**Exercise:** Exact reproduction is required for all entries.

* start Exercise data *

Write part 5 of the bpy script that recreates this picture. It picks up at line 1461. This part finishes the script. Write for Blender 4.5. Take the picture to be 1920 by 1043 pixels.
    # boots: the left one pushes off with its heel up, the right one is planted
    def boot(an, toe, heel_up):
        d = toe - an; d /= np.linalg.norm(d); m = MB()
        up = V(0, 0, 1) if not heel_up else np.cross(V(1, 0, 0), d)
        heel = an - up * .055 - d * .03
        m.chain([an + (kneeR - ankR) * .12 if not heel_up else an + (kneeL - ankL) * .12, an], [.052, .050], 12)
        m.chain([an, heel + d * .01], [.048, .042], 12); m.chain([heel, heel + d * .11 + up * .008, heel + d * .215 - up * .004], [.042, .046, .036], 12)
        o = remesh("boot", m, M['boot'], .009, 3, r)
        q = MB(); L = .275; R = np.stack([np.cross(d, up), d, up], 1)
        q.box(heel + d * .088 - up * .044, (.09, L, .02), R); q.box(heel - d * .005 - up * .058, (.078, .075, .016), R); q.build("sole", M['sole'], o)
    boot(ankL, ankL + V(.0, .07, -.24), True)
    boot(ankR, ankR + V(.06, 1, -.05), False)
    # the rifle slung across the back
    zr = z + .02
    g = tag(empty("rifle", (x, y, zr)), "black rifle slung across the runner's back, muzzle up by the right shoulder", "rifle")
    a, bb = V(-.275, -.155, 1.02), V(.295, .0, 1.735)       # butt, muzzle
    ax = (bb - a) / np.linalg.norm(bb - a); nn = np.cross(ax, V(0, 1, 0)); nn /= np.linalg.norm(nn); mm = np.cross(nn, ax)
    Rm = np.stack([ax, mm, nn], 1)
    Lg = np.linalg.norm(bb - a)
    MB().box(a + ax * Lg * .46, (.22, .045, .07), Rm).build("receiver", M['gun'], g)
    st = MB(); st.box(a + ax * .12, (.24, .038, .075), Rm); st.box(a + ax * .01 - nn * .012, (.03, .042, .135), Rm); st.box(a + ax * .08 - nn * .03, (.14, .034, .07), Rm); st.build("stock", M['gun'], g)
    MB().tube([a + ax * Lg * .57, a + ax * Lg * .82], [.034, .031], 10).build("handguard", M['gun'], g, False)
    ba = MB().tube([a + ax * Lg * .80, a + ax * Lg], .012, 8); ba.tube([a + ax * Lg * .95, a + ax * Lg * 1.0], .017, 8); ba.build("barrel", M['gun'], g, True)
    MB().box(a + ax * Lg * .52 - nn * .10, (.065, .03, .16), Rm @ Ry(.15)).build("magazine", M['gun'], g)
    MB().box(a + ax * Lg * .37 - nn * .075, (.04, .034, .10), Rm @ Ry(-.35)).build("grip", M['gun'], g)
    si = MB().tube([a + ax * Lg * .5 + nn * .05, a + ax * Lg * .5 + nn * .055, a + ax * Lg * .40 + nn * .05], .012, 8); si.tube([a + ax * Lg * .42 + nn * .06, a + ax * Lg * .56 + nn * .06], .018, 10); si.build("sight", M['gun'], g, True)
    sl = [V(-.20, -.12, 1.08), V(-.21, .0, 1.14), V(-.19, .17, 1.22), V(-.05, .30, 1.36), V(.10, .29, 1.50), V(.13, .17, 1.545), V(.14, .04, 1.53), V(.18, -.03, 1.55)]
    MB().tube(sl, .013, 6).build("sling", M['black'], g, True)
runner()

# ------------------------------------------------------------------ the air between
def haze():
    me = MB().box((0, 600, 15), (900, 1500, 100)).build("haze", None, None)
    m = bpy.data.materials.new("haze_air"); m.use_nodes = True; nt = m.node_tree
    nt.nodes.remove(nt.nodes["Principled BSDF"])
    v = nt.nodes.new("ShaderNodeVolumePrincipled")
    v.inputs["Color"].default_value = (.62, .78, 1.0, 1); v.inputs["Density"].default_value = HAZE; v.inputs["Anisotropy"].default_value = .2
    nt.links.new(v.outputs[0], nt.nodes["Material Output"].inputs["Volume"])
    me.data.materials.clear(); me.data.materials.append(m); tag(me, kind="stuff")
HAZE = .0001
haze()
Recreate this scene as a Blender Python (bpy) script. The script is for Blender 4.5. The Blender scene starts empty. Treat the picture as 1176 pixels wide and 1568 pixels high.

* end Exercise data *

**Response to this task:**
Write part 5 of the bpy script that recreates this picture. It picks up at line 1461. This part finishes the script. Write for Blender 4.5. Take the picture to be 1920 by 1043 pixels.
    # boots: the left one pushes off with its heel up, the right one is planted
    def boot(an, toe, heel_up):
        d = toe - an; d /= np.linalg.norm(d); m = MB()
        up = V(0, 0, 1) if not heel_up else np.cross(V(1, 0, 0), d)
        heel = an - up * .055 - d * .03
        m.chain([an + (kneeR - ankR) * .12 if not heel_up else an + (kneeL - ankL) * .12, an], [.052, .050], 12)
        m.chain([an, heel + d * .01], [.048, .042], 12); m.chain([heel, heel + d * .11 + up * .008, heel + d * .215 - up * .004], [.042, .046, .036], 12)
        o = remesh("boot", m, M['boot'], .009, 3, r)
        q = MB(); L = .275; R = np.stack([np.cross(d, up), d, up], 1)
        q.box(heel + d * .088 - up * .044, (.09, L, .02), R); q.box(heel - d * .005 - up * .058, (.078, .075, .016), R); q.build("sole", M['sole'], o)
    boot(ankL, ankL + V(.0, .07, -.24), True)
    boot(ankR, ankR + V(.06, 1, -.05), False)
    # the rifle slung across the back
    zr = z + .02
    g = tag(empty("rifle", (x, y, zr)), "black rifle slung across the runner's back, muzzle up by the right shoulder", "rifle")
    a, bb = V(-.275, -.155, 1.02), V(.295, .0, 1.735)       # butt, muzzle
    ax = (bb - a) / np.linalg.norm(bb - a); nn = np.cross(ax, V(0, 1, 0)); nn /= np.linalg.norm(nn); mm = np.cross(nn, ax)
    Rm = np.stack([ax, mm, nn], 1)
    Lg = np.linalg.norm(bb - a)
    MB().box(a + ax * Lg * .46, (.22, .045, .07), Rm).build("receiver", M['gun'], g)
    st = MB(); st.box(a + ax * .12, (.24, .038, .075), Rm); st.box(a + ax * .01 - nn * .012, (.03, .042, .135), Rm); st.box(a + ax * .08 - nn * .03, (.14, .034, .07), Rm); st.build("stock", M['gun'], g)
    MB().tube([a + ax * Lg * .57, a + ax * Lg * .82], [.034, .031], 10).build("handguard", M['gun'], g, False)
    ba = MB().tube([a + ax * Lg * .80, a + ax * Lg], .012, 8); ba.tube([a + ax * Lg * .95, a + ax * Lg * 1.0], .017, 8); ba.build("barrel", M['gun'], g, True)
    MB().box(a + ax * Lg * .52 - nn * .10, (.065, .03, .16), Rm @ Ry(.15)).build("magazine", M['gun'], g)
    MB().box(a + ax * Lg * .37 - nn * .075, (.04, .034, .10), Rm @ Ry(-.35)).build("grip", M['gun'], g)
    si = MB().tube([a + ax * Lg * .5 + nn * .05, a + ax * Lg * .5 + nn * .055, a + ax * Lg * .40 + nn * .05], .012, 8); si.tube([a + ax * Lg * .42 + nn * .06, a + ax * Lg * .56 + nn * .06], .018, 10); si.build("sight", M['gun'], g, True)
    sl = [V(-.20, -.12, 1.08), V(-.21, .0, 1.14), V(-.19, .17, 1.22), V(-.05, .30, 1.36), V(.10, .29, 1.50), V(.13, .17, 1.545), V(.14, .04, 1.53), V(.18, -.03, 1.55)]
    MB().tube(sl, .013, 6).build("sling", M['black'], g, True)
runner()

# ------------------------------------------------------------------ the air between
def haze():
    me = MB().box((0, 600, 15), (900, 1500, 100)).build("haze", None, None)
    m = bpy.data.materials.new("haze_air"); m.use_nodes = True; nt = m.node_tree
    nt.nodes.remove(nt.nodes["Principled BSDF"])
    v = nt.nodes.new("ShaderNodeVolumePrincipled")
    v.inputs["Color"].default_value = (.62, .78, 1.0, 1); v.inputs["Density"].default_value = HAZE; v.inputs["Anisotropy"].default_value = .2
    nt.links.new(v.outputs[0], nt.nodes["Material Output"].inputs["Volume"])
    me.data.materials.clear(); me.data.materials.append(m); tag(me, kind="stuff")
HAZE = .0001
haze()
Recreate this scene as a Blender Python (bpy) script. The script is for Blender 4.5. The Blender scene starts empty. Treat the picture as 1176 pixels wide and 1568 pixels high.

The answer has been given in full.